Levitated Mass: The Meme

Levitated Mass meme from Anarchist Meme Collective

In Artnet News, Brian Boucher traces Levitated Mass' second life as a meme. In brief, a touristy photo of Michael Heizer's 2012 land art work at LACMA is labeled with four captions and posted on social media. The rock, identified with a topical issue, threatens to crush a spectator. The two brackets supporting the rock are labeled with comically ineffective mitigating factors. 

Levitated Mass memes have gone global, with captions (often inscrutable to those outside a self-selected community) in multiple languages. It's a reasonable guess that most meme makers have never seen Levitated Mass and are not familiar with Heizer. They are riffing on previous memes, which is how memes work.

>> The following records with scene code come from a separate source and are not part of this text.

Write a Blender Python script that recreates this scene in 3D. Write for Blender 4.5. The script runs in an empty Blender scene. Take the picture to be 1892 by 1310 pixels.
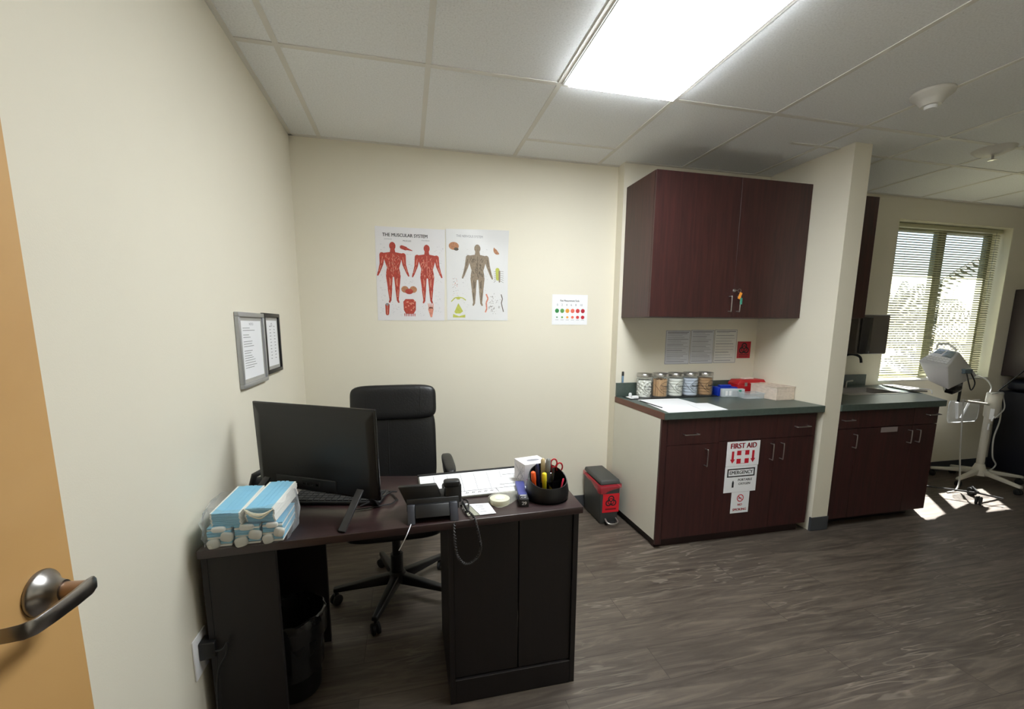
import bpy, bmesh, math, random
from mathutils import Vector, Matrix
random.seed(7)
PI = math.pi
scn = bpy.context.scene
COL = scn.collection

# ------------------------------------------------------------------ camera
cam_d = bpy.data.cameras.new('camera')
cam = bpy.data.objects.new('camera', cam_d)
COL.objects.link(cam)
_r = Vector((0.97347, -0.22876, 0.00546)); _u = Vector((0.02931, 0.14833, 0.9885)); _f = Vector((0.22694, 0.96212, -0.1511))
M = Matrix((( _r.x, _u.x, -_f.x, 0.6588), (_r.y, _u.y, -_f.y, -3.0267), (_r.z, _u.z, -_f.z, 1.4150), (0, 0, 0, 1)))
cam.matrix_world = M
cam_d.sensor_fit = 'HORIZONTAL'; cam_d.sensor_width = 36.0
cam_d.lens = 797.63 * 36.0 / 1892.0
cam_d.shift_x = (946 - 941.27) / 1892.0
cam_d.shift_y = (723.9 - 655) / 1892.0
cam_d.clip_start = 0.02; cam_d.clip_end = 200
scn.camera = cam

# ------------------------------------------------------------------ view, sky, sun
scn.view_settings.view_transform = 'Standard'
scn.view_settings.look = 'None'
scn.view_settings.gamma = 1.0
scn.view_settings.use_curve_mapping = False
scn.view_settings.exposure = 0.0
scn.cycles.use_denoising = True
scn.cycles.max_bounces = 10
scn.cycles.diffuse_bounces = 6
scn.cycles.sample_clamp_indirect = 6.0

world = bpy.data.worlds.new('world'); scn.world = world
world.use_nodes = True
wn = world.node_tree; bg = wn.nodes['Background']
sky = wn.nodes.new('ShaderNodeTexSky')
sky.sky_type = 'NISHITA'; sky.sun_disc = False
sky.sun_elevation = math.radians(52); sky.sun_rotation = math.radians(40)
wn.links.new(sky.outputs[0], bg.inputs[0]); bg.inputs[1].default_value = 0.24

sun_dir = Vector((-0.95, -1.0, -2.1))           # travel direction of the daylight
sd = bpy.data.lights.new('sun', 'SUN'); sd.energy = 72.0; sd.angle = math.radians(0.6); sd.color = (1, 0.97, 0.92)
sun = bpy.data.objects.new('sun', sd); COL.objects.link(sun)
sun.rotation_euler = sun_dir.to_track_quat('-Z', 'Y').to_euler()
sun.location = (9, 8, 12)

LAMP_STRENGTH = 30.0
H = 2.5432                                       # ceiling height

# ------------------------------------------------------------------ materials
def lin(c):
    out = []
    for v in c[:3]:
        v = v / 255.0
        out.append(v / 12.92 if v <= 0.04045 else ((v + 0.055) / 1.055) ** 2.4)
    return tuple(out) + (1.0,)

MATS = {}
def mat(name, rgb, rough=0.6, metal=0.0, var=0.06, scale=8.0, bump=0.0, bscale=200.0, stretch=None, spec=0.5, coat=0.0, trans=0.0, alpha=1.0, emit=0.0, sss=0.0):
    if name in MATS: return MATS[name]
    m = bpy.data.materials.new(name); m.use_nodes = True
    nt = m.node_tree; b = nt.nodes['Principled BSDF']
    c = lin(rgb)
    tc = nt.nodes.new('ShaderNodeTexCoord'); mp = nt.nodes.new('ShaderNodeMapping')
    nt.links.new(tc.outputs['Object'], mp.inputs[0])
    if stretch: mp.inputs['Scale'].default_value = stretch
    no = nt.nodes.new('ShaderNodeTexNoise'); no.inputs['Scale'].default_value = scale; no.inputs['Detail'].default_value = 5
    nt.links.new(mp.outputs[0], no.inputs[0])
    ra = nt.nodes.new('ShaderNodeValToRGB')
    ra.color_ramp.elements[0].position = 0.3; ra.color_ramp.elements[1].position = 0.7
    ra.color_ramp.elements[0].color = tuple(max(0, v * (1 - var)) for v in c[:3]) + (1,)
    ra.color_ramp.elements[1].color = tuple(min(1, v * (1 + var)) for v in c[:3]) + (1,)
    nt.links.new(no.outputs[0], ra.inputs[0]); nt.links.new(ra.outputs[0], b.inputs['Base Color'])
    b.inputs['Roughness'].default_value = rough; b.inputs['Metallic'].default_value = metal
    b.inputs['Specular IOR Level'].default_value = spec
    b.inputs['Coat Weight'].default_value = coat; b.inputs['Coat Roughness'].default_value = 0.15
    b.inputs['Transmission Weight'].default_value = trans
    b.inputs['Alpha'].default_value = alpha
    if bump:
        n2 = nt.nodes.new('ShaderNodeTexNoise'); n2.inputs['Scale'].default_value = bscale; n2.inputs['Detail'].default_value = 3
        nt.links.new(mp.outputs[0], n2.inputs[0])
        bp = nt.nodes.new('ShaderNodeBump'); bp.inputs['Strength'].default_value = bump; bp.inputs['Distance'].default_value = 0.002
        nt.links.new(n2.outputs[0], bp.inputs['Height']); nt.links.new(bp.outputs[0], b.inputs['Normal'])
    MATS[name] = m
    return m

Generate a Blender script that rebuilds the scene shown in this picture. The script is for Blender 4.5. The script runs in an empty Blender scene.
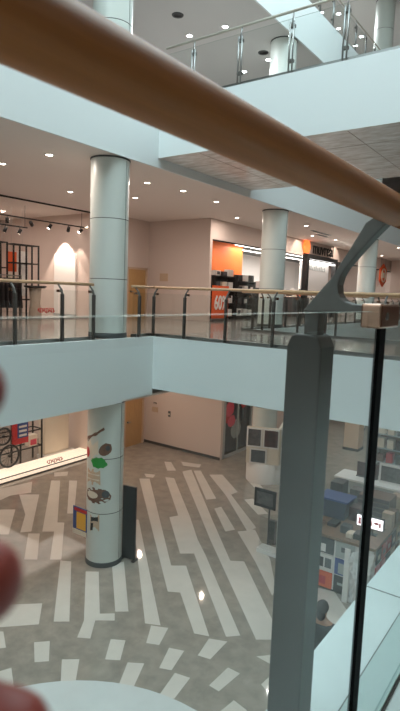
import bpy, bmesh, math, random
from mathutils import Vector, Matrix
random.seed(7)
S = bpy.context.scene
COL = S.collection
PI = math.pi
# ------------------------------------------------------------------ frame
# x: across the atrium (far bank is negative), y: along the atrium, z: up.
# our own storey has its floor at z = 0; the ground floor is G, the next storey UP.
G, CEIL, UP, UPC, TOP, TOPC = -5.06, 3.70, 5.06, 8.76, 10.12, 13.80
LF = .45                                             # strength of all lamps indoors
EDGE, OUR, BR0, BR1 = -7.95, -0.545, 9.30, 13.30     # bank edges, bridge front and back

# ------------------------------------------------------------------ colours and materials
def lin(c):
    return tuple(((v/255)/12.92 if v/255 <= .04045 else ((v/255+.055)/1.055)**2.4) for v in c)
def mat(name, rgb, rough=.5, metal=0., vary=0., scale=6., emit=0., emitc=None, spec=.5, stretch=None, coat=0.):
    m = bpy.data.materials.new(name); m.use_nodes = True
    nt = m.node_tree; b = nt.nodes['Principled BSDF']
    c = lin(rgb)
    b.inputs['Base Color'].default_value = (*c, 1)
    b.inputs['Roughness'].default_value = rough
    b.inputs['Metallic'].default_value = metal
    b.inputs['Specular IOR Level'].default_value = spec
    b.inputs['Coat Weight'].default_value = coat
    if emit:
        b.inputs['Emission Color'].default_value = (*lin(emitc or rgb), 1)
        b.inputs['Emission Strength'].default_value = emit
    if vary:
        tc = nt.nodes.new('ShaderNodeTexCoord'); mp = nt.nodes.new('ShaderNodeMapping')
        nz = nt.nodes.new('ShaderNodeTexNoise'); rp = nt.nodes.new('ShaderNodeValToRGB')
        mp.inputs['Scale'].default_value = stretch or (1, 1, 1)
        nz.inputs['Scale'].default_value = scale; nz.inputs['Detail'].default_value = 6
        nz.inputs['Roughness'].default_value = .65
        e = rp.color_ramp.elements
        e[0].position = .3; e[1].position = .7
        e[0].color = (*[v*(1-vary) for v in c], 1); e[1].color = (*[min(1, v*(1+vary)) for v in c], 1)
        nt.links.new(tc.outputs['Object'], mp.inputs['Vector']); nt.links.new(mp.outputs['Vector'], nz.inputs['Vector'])
        nt.links.new(nz.outputs['Fac'], rp.inputs['Fac']); nt.links.new(rp.outputs['Color'], b.inputs['Base Color'])
    return m
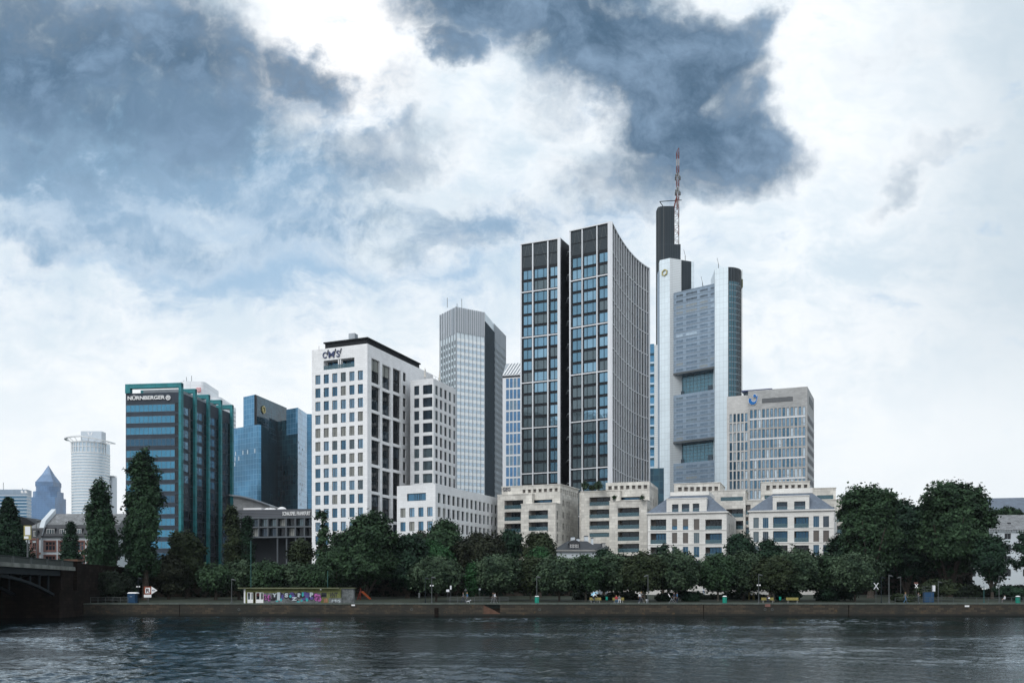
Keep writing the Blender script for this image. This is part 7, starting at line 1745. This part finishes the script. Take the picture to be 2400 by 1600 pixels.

Populist criticism of Levitated Mass has faulted the supporting brackets. The 340-ton mass is not so magically levitating. Ironically the brackets do the heavy lifting of the meme. The rock caption sets up the topic, and the person underneath is always "us." But the brackets are the punchline. Their diagonals, copied in the meme labels, supply the air quotes.

Comments

Memes. Ever thus.
Marcel Duchamp's 1919 L.H.O.O.Q. plastered a mustache on the Mona Lisa.
"Levitated Mass" is a brilliant triumph. One of LA's best artworks, indoors or out.
Anonymous said…
The journey of this mass (rock) to LACMA captured the imagination of Southern CA. Lots of people came out to see it as it made its way to LACMA.

In any uncanny way, this mass is LA's version of the monolith (2001: A Space Odyssey) inasmuch as its path through Southern CA prefigured the path that another object would make through LA to a museum. That object is the Space Shuttle at the CA Science Center.

As a work of art, "Levitated Mass" exceeded all expectations simply by making it to LACMA.